Simple. Oil diluted with fuel is more volatile and thus produces a greater volume of gas when heated. This means that the PCV system (which is already inadequate on the B7 RS4, especially at high RPMs) is more easily overwhelmed because it has a much higher volume of oil vapors to contend with.
The BNS runs rich (log your fuel trims sometime and see - factory tune is always quite rich), which leads to excess fuel in the cylinder after combustion. Even with piston rings in the proper spec, fuel wash on cylinder walls will dilute the oil in the crankcase. If you go to a forum like bobistheoilguy and read up on Blackstone reports for early generation VAG FSI engines, you'll see that all have quite a bit of fuel in the oil.

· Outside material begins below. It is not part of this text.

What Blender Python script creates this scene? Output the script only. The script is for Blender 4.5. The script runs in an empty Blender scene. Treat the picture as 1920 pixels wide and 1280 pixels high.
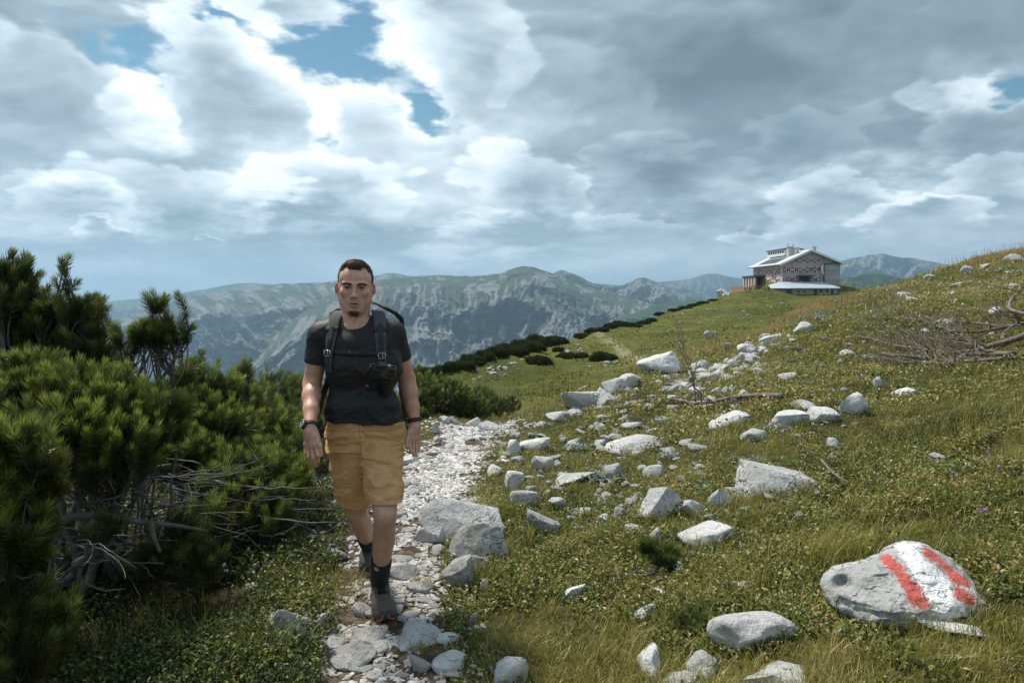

So, you have a bit of a perfect storm with the early FSI motors:
-Lots of fuel dilution due to the motor naturally running rich
-Greater volume of oil vapor in the crankcase due to increased oil volatility
-PCV/oil separator inadequately designed to handle the amount of oil vapor it seems, particularly in high RPM operation
-Excessive valve overlap (EGR) used to achieve emissions requirements, exposing intake valves to un-burnt combustion products
I used the OEM oil filter, Castrol Edge or M1 full synthetic 0W40 oil (changed every 4k miles), brand new OEM air filter (not a K&N as the oil destroys MAFs), only filled the car with 93 octane V-Power, and took it to redline at least once every drive. Guess what? Still had carbon buildup. None of those things affect buildup, except (as I said before) more frequent oil changes to prevent the oil from becoming too diluted.